Título: A Filha Perdida
Realizador: Maggie Gyllenhaal
Ano: 2021
Classificação Notícias de Leiria: 8/10 brisas do lis
Leda (Olivia Colman) está a passar férias numa paradisíaca ilha grega, desfrutando da praia e da tranquilidade. O seu sossego acaba com a chegada de uma família numerosa e barulhenta que, a par de meia dúzia de rudes adolescentes locais, faz despertar em Leda memórias e emoções há muito escondidas, relacionadas com as suas escolhas pouco convencionais em relação à sua família.
A longa-metragem da Netflix, que está agora nos cinemas, foi escrita e realizada por Maggie Gyllenhaal. Gyllenhaal estreia-se de forma admirável com esta adaptação do livro de Elena Ferrante, um pseudónimo, uma vez que a identidade da autora permanece secreta.

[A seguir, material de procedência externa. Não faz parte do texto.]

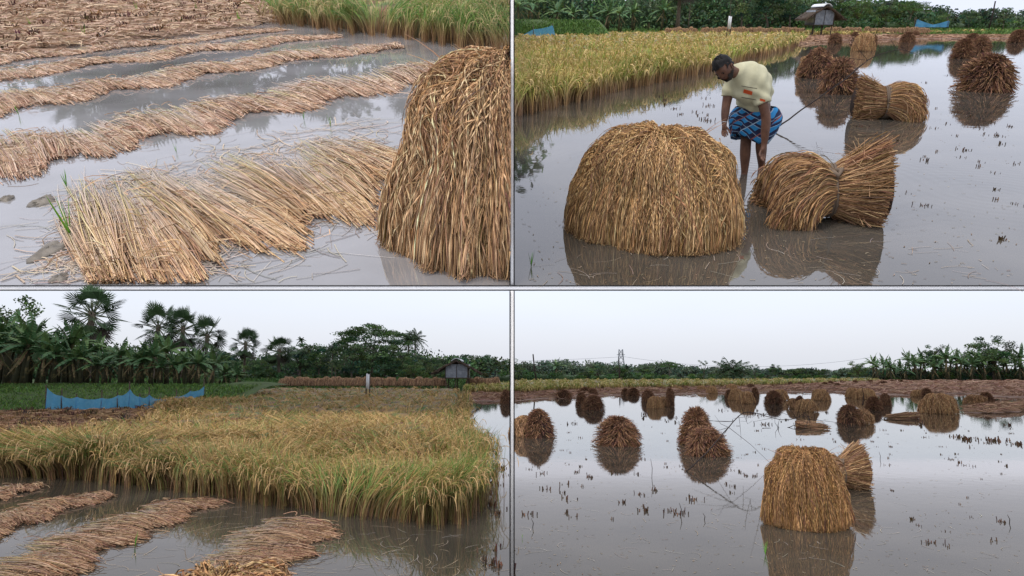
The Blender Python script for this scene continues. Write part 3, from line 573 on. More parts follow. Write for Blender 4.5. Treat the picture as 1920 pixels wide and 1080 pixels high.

A Filha Perdida aborda temas tradicionalmente com pouca exposição no cinema, no qual a personagem “mãe” é quase sempre levada a extremos irrealistas. Ou é uma semideusa, uma santa na terra, abnegada e altruísta, sem existência para além da dos filhos, que vive automática e incondicionalmente para eles a partir do momento em que nascem; ou é a vilã egoísta, controladora, sociopata, que destrói a infância e, consequentemente, o futuro da sua prole.
Gyllenhaal encontra o meio-termo e, por isso, alcança naturalidade e veracidade no enredo e nos diálogos, fazendo-nos ficar suspensos de cada palavra. A realização, a par das excelentes representações, possibilita uma identificação rápida e espontânea com as personagens, especialmente com a protagonista (tanto na atualidade, interpretada por Colman, como no passado, representada por Jessie Buckley) e com Nina (Dakota Johnson), uma das mulheres com as quais Leda estabelece uma ligação.
O filme explora também as disparidades entre o que é esperado de um progenitor, de acordo com o seu género. O que constitui uma boa mãe ou um bom pai são juízos sociais, perante os quais os géneros não estão em pé de igualdade, exigindo-se muito mais do feminino do que do masculino.
A história de Leda é um relato cru do que é preciso para criar uma criança, do planeamento necessário, da ansiedade que provoca e das mudanças irreversíveis que causa na personalidade de uma mulher. Para a protagonista, torna-se esmagador. Ela quer recuperar a sua identidade, individualidade, expetativas e sonhos. As suas escolhas fazem dela uma má mãe aos nossos olhos e aos dela, levando-a a projetar sentimentos de culpa nos vários progenitores com os quais se cruza, reabrindo feridas que nunca desaparecerão totalmente.